Sunday, October 13, 2013

OPINION: Pixelated Truth


Neil Degal


On June 1985, National Geographic introduced the Afghan Girl to the world. With her sea green eyes haunted by the war around her, she was able to haunt the world from the cover of magazine. After 17 years, the world now knows her as Sharbat Gula. After all the years, her eyes are still sea green, still haunted and angry. You cannot fault her for that. More than twenty years of war, 1.5 million killed, 3.5 million refugees is the tale of her nation.

Sharbat Gula, perhaps, is the moment in time a photographer lives to capture. A moment that defines an aspect of humanity. English art critic John Berger said that ”photographs remind us of the lived reality behind the abstractions of political theory, casualty statistics, and news bulletins.”

Along with the shrinking of the world due to modern technological advances, is the convergence of personal spaces of people. Technology is catalystto the lines of the personal being blurred and lives of strangers coming together at a single point. Part of your existence in the World Wide Web is the exposure to hordes of photos. Images, particularly those snapped frame of reality, affect us. Involvement, though, ends after the push of a button.

From time to time, photos become iconic because they present a reality so harsh and true. French photographer Oliver Ciappa’s photo of Florent Manaudou and Frédérick Bousque, both top world swimmers, as an imaginary couple to Georgina Wilson and Isabelle Daza’s controversial kissing photo, took on the discrimination against homosexuality. Kevin Carter’s Pulitzer-winning photo of a Sudanese child crawling towards a United Nations feeding station as a vulture lurks nearby addressed the famine in Africa. Photos become iconic because they talk about real people and real situations.

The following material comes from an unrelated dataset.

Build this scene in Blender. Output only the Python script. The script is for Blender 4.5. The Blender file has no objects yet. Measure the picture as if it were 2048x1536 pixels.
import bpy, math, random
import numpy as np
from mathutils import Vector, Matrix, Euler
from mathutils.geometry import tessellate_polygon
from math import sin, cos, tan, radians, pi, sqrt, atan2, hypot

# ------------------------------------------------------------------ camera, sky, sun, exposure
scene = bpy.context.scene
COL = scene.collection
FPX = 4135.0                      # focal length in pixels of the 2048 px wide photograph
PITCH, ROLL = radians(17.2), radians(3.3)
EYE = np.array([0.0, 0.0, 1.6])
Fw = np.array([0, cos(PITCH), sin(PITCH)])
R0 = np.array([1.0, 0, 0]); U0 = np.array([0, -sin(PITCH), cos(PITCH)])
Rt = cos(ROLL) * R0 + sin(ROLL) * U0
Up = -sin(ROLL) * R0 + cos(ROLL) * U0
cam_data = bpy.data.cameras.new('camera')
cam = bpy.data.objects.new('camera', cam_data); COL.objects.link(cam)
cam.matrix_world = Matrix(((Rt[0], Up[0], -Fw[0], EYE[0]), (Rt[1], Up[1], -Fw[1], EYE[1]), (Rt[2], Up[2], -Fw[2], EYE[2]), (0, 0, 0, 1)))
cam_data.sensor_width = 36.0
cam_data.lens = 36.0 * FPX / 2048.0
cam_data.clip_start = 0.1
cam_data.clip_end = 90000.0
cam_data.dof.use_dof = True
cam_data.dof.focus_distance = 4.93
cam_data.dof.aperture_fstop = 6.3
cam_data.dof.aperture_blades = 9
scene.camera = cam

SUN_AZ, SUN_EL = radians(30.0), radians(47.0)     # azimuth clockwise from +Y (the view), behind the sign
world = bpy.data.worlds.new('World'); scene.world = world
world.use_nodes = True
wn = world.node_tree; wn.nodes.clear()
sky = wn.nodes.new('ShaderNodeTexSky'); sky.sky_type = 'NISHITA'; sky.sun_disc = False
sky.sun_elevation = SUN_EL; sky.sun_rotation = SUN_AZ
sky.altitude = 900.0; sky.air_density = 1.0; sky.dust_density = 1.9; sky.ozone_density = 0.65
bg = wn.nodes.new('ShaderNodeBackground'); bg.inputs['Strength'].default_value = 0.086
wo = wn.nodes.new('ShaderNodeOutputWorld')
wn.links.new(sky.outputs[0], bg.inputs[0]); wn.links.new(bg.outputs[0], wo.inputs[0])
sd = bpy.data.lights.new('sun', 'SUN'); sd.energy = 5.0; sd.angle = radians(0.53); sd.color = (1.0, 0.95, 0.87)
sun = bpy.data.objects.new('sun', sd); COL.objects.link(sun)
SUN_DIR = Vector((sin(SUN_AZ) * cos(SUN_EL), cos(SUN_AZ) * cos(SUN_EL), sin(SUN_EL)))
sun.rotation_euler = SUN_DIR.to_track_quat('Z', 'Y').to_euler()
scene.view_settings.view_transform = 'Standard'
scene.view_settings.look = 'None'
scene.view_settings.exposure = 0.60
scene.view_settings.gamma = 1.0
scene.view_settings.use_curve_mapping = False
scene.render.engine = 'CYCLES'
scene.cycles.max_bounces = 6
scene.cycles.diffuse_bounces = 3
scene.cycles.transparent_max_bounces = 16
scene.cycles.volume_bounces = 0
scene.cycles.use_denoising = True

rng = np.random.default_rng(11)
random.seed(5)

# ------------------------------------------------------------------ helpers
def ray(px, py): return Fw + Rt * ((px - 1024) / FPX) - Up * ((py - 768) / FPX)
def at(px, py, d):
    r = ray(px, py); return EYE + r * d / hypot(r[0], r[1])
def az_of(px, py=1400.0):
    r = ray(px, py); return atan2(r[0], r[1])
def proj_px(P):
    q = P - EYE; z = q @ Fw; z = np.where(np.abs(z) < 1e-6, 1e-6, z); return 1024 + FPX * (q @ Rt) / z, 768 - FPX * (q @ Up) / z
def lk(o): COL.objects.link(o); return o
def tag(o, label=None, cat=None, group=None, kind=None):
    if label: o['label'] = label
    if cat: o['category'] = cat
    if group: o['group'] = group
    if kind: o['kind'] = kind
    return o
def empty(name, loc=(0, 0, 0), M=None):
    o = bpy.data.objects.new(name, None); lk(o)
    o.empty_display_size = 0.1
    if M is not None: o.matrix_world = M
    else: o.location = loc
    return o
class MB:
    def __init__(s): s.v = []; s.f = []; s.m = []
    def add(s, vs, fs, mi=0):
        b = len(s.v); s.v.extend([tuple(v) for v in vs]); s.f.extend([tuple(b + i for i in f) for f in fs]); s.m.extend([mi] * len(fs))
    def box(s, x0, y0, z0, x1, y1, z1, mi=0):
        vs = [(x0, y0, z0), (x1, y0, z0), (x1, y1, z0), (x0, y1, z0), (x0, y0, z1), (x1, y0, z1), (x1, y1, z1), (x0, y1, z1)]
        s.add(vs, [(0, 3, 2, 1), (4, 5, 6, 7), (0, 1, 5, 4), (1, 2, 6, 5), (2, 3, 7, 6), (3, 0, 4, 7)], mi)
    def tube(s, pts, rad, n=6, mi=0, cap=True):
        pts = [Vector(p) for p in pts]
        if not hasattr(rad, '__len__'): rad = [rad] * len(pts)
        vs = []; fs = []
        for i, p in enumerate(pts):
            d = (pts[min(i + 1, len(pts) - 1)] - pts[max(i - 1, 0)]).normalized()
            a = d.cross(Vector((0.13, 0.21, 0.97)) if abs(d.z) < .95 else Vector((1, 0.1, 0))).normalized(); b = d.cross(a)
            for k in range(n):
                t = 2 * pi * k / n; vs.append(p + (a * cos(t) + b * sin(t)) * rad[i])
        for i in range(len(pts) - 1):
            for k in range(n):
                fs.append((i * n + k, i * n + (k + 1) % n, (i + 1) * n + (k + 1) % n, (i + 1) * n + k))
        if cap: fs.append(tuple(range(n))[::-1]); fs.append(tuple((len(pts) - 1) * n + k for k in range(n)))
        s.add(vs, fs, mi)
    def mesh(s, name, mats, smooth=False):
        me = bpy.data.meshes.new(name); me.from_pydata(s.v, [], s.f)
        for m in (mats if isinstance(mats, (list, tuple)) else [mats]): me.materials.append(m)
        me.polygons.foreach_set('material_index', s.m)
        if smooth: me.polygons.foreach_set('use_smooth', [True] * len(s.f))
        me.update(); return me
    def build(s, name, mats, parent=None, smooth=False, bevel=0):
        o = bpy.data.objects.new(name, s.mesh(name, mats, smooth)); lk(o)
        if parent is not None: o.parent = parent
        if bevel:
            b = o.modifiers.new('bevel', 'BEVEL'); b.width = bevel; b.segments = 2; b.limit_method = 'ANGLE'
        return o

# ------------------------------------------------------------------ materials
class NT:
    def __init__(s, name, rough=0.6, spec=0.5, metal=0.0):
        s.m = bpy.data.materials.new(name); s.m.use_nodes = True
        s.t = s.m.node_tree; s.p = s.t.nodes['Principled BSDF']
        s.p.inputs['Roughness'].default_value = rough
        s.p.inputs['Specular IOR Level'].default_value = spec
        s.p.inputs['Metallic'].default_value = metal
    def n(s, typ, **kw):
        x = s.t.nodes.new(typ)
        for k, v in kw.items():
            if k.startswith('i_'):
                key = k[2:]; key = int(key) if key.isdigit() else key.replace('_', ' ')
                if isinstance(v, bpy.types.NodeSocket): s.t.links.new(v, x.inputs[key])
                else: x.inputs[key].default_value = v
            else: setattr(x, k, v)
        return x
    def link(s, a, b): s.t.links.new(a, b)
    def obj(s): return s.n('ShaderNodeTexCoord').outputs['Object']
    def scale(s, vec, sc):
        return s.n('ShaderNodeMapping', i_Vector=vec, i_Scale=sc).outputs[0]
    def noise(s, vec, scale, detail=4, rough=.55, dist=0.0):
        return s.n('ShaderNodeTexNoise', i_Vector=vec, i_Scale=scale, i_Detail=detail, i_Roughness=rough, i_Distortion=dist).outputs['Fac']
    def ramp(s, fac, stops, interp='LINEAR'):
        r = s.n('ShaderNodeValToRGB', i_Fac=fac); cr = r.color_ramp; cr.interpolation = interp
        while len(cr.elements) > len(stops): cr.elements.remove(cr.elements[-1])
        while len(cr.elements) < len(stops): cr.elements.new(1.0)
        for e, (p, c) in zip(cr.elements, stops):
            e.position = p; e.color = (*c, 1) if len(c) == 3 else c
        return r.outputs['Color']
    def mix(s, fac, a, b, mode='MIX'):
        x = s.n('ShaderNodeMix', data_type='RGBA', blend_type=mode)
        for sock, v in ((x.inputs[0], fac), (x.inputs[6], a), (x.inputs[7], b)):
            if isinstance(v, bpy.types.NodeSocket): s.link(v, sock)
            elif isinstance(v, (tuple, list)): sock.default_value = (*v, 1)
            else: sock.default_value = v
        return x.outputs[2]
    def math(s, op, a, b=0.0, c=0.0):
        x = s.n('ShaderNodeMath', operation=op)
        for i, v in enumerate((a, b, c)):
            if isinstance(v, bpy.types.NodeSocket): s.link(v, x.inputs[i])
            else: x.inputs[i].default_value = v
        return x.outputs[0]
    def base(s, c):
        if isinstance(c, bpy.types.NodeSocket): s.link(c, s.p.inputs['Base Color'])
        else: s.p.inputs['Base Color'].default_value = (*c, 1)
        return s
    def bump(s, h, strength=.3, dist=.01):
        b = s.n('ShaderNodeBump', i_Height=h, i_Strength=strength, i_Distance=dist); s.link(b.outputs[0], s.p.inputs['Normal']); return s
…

Still, without understanding the context of the photo reduces it into a table of information. Modernity taught us to be satiated with the whos, whats, wheres, and whens. The heavier questions – how and why – are left unasked. In such arrangement, photos become impersonal and public, they become very little information about the life, memories and experiences of a distant stranger.

American writer Susan Sontag added that public photographs enable outsiders from the experience know of the pain felt, but not necessarily feel it. Liking or sharing becomes a testament of pity.

“So far as we feel sympathy, we feel we are not accomplices to what caused the suffering. Our sympathy proclaims our innocence as well as our impotence,” Sontag said.

Sharing and liking turns the plight into a commodity. Life becomes commodity. Freedom is no more than a bread you buy. Happiness is indirectly purchased. Response to their plight should be outside the emotional tendencies. We need not just feel but act out our empathy.

Without asking why and how we are blinded and merely become viewers of their experience. Making sense of a photo is a step to helping others not suffer the same fate as those captured by the camera’s lens.

Photos, on their own, will not change the world. It will not topple regimes of the corrupt and cruel. It will not feed the hungry. The first step in affecting change is for people to know and understand.

In every photo there is a story. When you know the story, you know what is at stake. Lives of children of the universe. The right to be accepted by the society. The freedom taken away by oppressors. A change can only come when people know, and when they do, it is for them to find ways to help the world be better for all.

We are after all humans, not cold and dead statistics.